__PROBLEM REQUIREMENTS__: Give, as a bare number, the count of lines that contain the word "part".

## BEGIN DATA EXTRACT

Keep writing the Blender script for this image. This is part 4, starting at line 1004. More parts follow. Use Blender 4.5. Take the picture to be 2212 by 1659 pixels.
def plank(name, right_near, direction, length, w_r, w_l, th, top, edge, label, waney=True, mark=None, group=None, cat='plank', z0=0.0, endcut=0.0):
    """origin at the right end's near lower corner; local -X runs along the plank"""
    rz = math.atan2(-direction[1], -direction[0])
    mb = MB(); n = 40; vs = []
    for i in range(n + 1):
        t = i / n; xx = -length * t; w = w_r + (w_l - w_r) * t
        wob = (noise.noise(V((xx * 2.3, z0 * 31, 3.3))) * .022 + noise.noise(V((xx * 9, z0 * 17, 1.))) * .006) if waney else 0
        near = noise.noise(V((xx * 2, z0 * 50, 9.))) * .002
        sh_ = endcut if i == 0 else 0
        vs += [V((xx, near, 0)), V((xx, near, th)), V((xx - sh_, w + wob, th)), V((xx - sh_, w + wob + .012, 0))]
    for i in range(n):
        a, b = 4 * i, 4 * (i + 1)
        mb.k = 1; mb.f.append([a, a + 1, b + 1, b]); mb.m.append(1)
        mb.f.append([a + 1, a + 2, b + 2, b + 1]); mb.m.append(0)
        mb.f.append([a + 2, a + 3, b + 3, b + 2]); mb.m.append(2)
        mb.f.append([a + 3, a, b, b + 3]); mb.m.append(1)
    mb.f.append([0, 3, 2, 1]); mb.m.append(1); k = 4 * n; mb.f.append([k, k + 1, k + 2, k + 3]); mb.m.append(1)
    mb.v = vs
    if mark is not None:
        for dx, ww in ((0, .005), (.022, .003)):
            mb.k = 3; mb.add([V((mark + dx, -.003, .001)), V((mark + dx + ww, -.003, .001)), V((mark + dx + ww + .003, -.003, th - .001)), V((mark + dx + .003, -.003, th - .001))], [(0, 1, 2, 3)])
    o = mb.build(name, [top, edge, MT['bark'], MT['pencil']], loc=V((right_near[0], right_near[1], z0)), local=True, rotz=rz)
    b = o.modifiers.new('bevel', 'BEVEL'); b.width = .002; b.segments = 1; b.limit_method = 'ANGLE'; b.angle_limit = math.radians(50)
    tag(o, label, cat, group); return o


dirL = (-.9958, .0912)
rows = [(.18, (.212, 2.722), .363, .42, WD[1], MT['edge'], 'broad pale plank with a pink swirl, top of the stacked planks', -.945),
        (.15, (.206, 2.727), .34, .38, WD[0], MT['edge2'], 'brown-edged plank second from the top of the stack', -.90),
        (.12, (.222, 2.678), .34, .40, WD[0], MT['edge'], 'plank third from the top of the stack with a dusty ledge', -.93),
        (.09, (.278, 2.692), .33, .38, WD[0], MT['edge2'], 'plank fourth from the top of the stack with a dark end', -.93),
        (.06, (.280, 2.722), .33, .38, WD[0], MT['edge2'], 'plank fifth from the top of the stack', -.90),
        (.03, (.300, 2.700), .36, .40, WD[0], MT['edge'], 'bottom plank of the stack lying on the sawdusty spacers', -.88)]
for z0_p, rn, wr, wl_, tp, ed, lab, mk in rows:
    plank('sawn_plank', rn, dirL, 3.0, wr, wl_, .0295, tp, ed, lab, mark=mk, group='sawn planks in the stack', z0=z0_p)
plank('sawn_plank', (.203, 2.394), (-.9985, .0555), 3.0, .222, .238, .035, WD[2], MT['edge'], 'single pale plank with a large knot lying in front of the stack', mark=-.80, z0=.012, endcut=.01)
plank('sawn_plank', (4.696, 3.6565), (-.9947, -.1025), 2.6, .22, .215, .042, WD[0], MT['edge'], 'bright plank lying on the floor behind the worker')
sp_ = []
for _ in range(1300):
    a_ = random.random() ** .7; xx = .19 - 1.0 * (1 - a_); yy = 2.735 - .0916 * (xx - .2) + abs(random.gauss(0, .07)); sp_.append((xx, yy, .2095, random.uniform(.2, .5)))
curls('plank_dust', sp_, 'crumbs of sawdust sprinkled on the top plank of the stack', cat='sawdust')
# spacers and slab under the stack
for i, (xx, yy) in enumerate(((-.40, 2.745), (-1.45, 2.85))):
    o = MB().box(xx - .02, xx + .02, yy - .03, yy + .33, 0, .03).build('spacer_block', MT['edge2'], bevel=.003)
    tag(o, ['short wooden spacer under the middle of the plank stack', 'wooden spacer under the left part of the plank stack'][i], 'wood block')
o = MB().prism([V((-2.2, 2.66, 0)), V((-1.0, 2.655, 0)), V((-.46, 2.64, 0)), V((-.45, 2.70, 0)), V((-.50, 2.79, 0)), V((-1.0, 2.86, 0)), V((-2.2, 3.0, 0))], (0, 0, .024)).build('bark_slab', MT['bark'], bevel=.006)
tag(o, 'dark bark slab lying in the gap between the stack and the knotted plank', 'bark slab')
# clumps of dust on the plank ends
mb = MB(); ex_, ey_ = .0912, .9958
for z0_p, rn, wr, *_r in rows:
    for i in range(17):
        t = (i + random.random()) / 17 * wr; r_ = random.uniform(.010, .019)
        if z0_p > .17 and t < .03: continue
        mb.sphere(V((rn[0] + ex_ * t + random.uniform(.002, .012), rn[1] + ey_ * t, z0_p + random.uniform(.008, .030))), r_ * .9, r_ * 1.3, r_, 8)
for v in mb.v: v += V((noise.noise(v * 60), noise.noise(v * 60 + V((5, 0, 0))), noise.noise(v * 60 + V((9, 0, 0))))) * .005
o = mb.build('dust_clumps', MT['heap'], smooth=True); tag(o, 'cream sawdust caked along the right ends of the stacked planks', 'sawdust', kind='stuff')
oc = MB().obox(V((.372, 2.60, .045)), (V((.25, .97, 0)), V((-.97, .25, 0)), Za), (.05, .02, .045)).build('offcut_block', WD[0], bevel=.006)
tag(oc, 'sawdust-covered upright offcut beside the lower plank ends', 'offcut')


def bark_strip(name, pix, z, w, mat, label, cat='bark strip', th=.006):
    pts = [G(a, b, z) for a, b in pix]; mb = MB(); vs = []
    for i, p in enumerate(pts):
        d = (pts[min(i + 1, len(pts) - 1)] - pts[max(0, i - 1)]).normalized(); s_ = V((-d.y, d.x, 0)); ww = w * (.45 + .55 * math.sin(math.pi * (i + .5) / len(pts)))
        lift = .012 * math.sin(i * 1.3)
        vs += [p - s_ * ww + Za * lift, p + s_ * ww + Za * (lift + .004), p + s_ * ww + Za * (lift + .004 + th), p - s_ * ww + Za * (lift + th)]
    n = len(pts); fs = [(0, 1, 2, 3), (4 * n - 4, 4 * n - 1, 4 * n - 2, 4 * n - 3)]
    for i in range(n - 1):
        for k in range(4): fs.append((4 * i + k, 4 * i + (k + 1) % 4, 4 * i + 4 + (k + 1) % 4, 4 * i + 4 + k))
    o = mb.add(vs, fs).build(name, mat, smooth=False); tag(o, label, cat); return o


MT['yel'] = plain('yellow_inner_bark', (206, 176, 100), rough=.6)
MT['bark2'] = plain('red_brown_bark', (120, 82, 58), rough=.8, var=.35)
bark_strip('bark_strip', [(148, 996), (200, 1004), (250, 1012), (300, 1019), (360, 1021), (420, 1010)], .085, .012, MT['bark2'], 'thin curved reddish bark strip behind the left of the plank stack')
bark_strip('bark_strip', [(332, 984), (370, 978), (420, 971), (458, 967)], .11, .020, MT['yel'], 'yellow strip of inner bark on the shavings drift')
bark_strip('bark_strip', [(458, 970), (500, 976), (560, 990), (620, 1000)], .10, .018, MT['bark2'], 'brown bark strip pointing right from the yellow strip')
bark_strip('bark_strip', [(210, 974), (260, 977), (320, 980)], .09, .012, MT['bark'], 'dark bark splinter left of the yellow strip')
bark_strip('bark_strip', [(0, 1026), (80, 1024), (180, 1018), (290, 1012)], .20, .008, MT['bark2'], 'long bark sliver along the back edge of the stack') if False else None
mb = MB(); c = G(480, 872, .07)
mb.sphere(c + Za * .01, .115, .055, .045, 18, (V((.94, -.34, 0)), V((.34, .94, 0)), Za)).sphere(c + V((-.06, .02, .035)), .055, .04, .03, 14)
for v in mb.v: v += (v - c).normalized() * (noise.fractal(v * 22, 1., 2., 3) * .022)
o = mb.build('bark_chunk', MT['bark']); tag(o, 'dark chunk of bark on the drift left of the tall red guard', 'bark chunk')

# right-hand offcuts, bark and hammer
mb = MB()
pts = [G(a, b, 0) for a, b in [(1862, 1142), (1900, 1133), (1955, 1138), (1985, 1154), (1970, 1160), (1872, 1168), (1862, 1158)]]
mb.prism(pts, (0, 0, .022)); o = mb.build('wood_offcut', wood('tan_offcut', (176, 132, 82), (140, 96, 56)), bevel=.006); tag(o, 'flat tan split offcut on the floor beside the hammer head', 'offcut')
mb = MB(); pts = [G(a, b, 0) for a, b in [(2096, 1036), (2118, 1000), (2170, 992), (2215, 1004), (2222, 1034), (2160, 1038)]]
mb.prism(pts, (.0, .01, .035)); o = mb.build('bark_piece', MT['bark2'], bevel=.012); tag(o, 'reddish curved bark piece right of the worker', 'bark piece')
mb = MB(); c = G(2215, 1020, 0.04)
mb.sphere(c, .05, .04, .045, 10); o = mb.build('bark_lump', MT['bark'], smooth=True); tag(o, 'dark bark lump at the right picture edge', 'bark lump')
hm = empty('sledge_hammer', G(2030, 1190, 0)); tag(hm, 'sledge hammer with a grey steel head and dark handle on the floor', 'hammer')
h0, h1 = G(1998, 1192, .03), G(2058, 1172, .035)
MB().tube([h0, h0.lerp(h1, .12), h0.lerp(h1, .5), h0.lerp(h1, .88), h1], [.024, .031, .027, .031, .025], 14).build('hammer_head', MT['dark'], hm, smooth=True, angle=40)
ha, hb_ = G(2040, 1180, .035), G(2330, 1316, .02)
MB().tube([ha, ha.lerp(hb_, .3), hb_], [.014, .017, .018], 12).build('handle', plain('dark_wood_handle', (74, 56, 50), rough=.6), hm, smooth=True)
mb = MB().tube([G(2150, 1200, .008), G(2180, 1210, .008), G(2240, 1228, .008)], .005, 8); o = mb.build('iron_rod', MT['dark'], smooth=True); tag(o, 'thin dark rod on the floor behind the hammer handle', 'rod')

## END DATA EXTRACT

__WRITTEN SOLUTION__: 2